● **Task description**
Quote verbatim every line from the line containing "The Blender Python" to the line containing "solo('periwinkle_flowers', mb, M['petal'], 'scattered", inclusive of both, and no other line.

● **Records for the exercise**
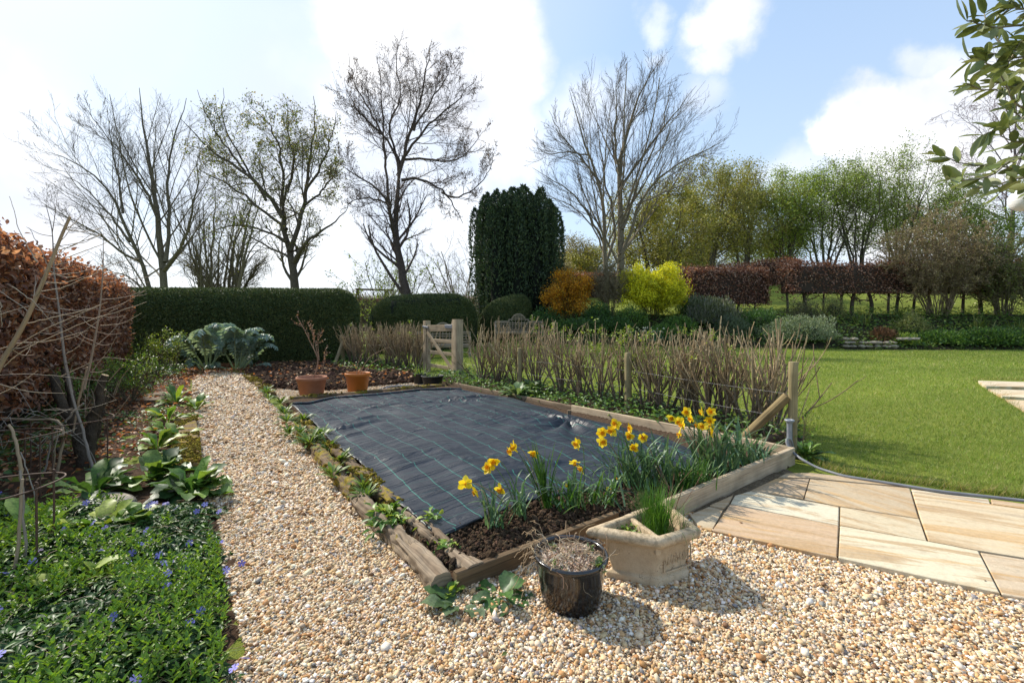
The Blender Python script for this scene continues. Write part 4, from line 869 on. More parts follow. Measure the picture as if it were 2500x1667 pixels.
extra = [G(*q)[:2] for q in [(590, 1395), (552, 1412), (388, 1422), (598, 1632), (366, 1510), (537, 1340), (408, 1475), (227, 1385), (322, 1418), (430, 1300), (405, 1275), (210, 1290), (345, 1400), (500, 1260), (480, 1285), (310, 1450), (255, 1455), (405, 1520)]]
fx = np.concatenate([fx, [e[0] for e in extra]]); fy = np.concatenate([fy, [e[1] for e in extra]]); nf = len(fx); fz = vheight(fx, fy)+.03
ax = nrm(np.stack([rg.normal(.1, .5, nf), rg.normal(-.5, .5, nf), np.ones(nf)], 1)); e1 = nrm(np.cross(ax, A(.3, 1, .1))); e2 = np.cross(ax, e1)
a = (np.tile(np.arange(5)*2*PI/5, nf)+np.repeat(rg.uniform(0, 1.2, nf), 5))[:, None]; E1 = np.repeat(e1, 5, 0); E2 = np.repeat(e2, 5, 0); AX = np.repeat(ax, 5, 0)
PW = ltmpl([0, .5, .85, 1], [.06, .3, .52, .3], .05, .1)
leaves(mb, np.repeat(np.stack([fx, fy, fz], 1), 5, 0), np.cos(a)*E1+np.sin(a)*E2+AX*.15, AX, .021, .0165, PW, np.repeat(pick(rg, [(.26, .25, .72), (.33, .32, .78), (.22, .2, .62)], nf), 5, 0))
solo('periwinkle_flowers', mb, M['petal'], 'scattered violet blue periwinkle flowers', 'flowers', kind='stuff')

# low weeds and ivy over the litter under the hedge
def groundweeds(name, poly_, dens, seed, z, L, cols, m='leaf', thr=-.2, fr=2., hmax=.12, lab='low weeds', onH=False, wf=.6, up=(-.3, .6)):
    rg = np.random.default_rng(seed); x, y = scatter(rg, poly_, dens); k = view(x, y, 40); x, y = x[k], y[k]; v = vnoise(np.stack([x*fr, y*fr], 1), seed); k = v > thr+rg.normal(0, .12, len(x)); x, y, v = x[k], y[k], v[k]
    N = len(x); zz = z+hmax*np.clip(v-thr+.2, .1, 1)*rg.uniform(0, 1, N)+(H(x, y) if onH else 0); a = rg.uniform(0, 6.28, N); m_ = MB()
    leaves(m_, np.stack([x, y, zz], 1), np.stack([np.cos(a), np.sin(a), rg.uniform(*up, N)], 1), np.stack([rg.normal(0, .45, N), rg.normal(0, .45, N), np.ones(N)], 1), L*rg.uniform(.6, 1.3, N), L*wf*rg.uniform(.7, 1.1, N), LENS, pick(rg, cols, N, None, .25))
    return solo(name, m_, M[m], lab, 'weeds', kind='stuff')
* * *
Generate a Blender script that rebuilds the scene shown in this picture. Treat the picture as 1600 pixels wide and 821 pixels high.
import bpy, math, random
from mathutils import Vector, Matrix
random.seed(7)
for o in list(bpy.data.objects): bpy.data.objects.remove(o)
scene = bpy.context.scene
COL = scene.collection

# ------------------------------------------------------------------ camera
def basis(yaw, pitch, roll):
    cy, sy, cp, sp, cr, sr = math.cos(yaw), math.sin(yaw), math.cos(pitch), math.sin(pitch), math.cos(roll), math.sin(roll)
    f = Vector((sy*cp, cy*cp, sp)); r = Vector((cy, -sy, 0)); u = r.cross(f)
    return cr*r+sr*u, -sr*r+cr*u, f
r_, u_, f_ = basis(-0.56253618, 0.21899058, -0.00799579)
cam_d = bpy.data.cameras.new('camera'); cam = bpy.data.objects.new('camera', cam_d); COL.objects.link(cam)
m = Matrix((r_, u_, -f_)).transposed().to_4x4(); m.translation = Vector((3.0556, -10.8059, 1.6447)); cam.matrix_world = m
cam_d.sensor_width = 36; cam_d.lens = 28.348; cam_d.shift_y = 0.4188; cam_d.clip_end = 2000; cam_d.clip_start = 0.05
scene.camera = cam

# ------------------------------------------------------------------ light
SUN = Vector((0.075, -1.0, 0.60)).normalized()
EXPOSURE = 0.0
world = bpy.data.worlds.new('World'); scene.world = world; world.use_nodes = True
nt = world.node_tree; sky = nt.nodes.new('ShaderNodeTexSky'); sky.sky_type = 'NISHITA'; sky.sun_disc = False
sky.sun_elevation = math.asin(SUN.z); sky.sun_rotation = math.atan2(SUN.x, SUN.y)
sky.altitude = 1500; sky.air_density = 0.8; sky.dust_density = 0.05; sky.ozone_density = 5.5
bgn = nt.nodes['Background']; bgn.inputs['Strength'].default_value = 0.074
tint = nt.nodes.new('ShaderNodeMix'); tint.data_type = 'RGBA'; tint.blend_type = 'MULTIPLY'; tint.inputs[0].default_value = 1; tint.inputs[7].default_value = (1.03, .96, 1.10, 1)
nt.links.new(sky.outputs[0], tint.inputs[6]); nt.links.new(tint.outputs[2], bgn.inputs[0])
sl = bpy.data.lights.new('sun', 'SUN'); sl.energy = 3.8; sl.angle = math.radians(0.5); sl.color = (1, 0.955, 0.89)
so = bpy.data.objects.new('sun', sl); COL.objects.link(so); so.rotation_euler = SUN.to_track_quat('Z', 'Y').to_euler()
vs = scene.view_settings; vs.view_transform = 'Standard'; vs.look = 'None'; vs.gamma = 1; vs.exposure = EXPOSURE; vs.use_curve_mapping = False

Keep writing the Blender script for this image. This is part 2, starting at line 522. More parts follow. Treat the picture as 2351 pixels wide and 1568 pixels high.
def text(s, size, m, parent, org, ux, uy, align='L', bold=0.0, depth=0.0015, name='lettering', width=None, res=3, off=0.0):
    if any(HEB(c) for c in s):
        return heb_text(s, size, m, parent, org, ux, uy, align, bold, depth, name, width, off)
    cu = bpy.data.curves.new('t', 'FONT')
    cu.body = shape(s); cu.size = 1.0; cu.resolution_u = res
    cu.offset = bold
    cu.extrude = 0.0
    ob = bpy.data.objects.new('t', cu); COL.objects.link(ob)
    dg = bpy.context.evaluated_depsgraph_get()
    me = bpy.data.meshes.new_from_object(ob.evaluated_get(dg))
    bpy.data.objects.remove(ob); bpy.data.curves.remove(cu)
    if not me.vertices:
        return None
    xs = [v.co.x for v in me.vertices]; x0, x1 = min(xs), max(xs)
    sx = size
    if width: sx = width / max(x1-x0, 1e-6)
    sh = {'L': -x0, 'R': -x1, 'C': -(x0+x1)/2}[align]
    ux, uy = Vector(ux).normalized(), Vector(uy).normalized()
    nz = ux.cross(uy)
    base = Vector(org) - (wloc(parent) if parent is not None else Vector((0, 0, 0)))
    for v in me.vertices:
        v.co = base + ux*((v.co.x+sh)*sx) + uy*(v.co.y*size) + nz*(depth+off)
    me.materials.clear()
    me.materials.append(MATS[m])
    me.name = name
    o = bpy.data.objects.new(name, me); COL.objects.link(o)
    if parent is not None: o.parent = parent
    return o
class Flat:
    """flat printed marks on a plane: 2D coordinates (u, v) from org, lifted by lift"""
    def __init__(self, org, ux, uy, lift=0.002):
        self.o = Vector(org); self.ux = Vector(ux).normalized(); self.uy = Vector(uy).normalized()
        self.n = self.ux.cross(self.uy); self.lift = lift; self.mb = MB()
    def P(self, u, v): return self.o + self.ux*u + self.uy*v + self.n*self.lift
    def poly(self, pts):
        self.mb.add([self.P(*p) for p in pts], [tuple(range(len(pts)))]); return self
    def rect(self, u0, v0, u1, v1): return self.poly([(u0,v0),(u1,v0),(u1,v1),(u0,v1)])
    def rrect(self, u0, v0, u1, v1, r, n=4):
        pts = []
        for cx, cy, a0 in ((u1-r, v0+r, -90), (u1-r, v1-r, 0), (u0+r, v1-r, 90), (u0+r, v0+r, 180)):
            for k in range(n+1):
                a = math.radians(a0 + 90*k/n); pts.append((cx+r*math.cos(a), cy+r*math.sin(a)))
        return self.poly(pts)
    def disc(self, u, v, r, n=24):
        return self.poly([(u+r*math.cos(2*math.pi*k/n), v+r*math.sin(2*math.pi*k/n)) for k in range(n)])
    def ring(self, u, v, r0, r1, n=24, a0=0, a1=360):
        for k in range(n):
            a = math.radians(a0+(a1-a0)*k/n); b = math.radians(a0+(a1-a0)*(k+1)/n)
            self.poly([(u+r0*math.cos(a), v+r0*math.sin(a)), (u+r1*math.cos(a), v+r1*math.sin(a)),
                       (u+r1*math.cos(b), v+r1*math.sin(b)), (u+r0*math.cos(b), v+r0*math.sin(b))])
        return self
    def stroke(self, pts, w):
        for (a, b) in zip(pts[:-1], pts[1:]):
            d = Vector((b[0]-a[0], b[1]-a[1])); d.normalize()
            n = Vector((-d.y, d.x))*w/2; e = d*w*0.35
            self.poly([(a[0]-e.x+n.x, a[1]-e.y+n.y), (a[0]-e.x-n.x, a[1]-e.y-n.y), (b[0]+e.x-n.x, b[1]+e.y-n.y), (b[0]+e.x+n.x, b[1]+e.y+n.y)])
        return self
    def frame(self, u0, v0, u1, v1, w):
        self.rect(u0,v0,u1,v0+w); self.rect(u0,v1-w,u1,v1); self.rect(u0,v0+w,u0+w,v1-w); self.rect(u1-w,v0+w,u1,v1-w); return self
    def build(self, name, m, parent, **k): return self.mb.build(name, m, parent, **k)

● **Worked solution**
The Blender Python script for this scene continues. Write part 4, from line 869 on. More parts follow. Measure the picture as if it were 2500x1667 pixels.
extra = [G(*q)[:2] for q in [(590, 1395), (552, 1412), (388, 1422), (598, 1632), (366, 1510), (537, 1340), (408, 1475), (227, 1385), (322, 1418), (430, 1300), (405, 1275), (210, 1290), (345, 1400), (500, 1260), (480, 1285), (310, 1450), (255, 1455), (405, 1520)]]
fx = np.concatenate([fx, [e[0] for e in extra]]); fy = np.concatenate([fy, [e[1] for e in extra]]); nf = len(fx); fz = vheight(fx, fy)+.03
ax = nrm(np.stack([rg.normal(.1, .5, nf), rg.normal(-.5, .5, nf), np.ones(nf)], 1)); e1 = nrm(np.cross(ax, A(.3, 1, .1))); e2 = np.cross(ax, e1)
a = (np.tile(np.arange(5)*2*PI/5, nf)+np.repeat(rg.uniform(0, 1.2, nf), 5))[:, None]; E1 = np.repeat(e1, 5, 0); E2 = np.repeat(e2, 5, 0); AX = np.repeat(ax, 5, 0)
PW = ltmpl([0, .5, .85, 1], [.06, .3, .52, .3], .05, .1)
leaves(mb, np.repeat(np.stack([fx, fy, fz], 1), 5, 0), np.cos(a)*E1+np.sin(a)*E2+AX*.15, AX, .021, .0165, PW, np.repeat(pick(rg, [(.26, .25, .72), (.33, .32, .78), (.22, .2, .62)], nf), 5, 0))
solo('periwinkle_flowers', mb, M['petal'], 'scattered violet blue periwinkle flowers', 'flowers', kind='stuff')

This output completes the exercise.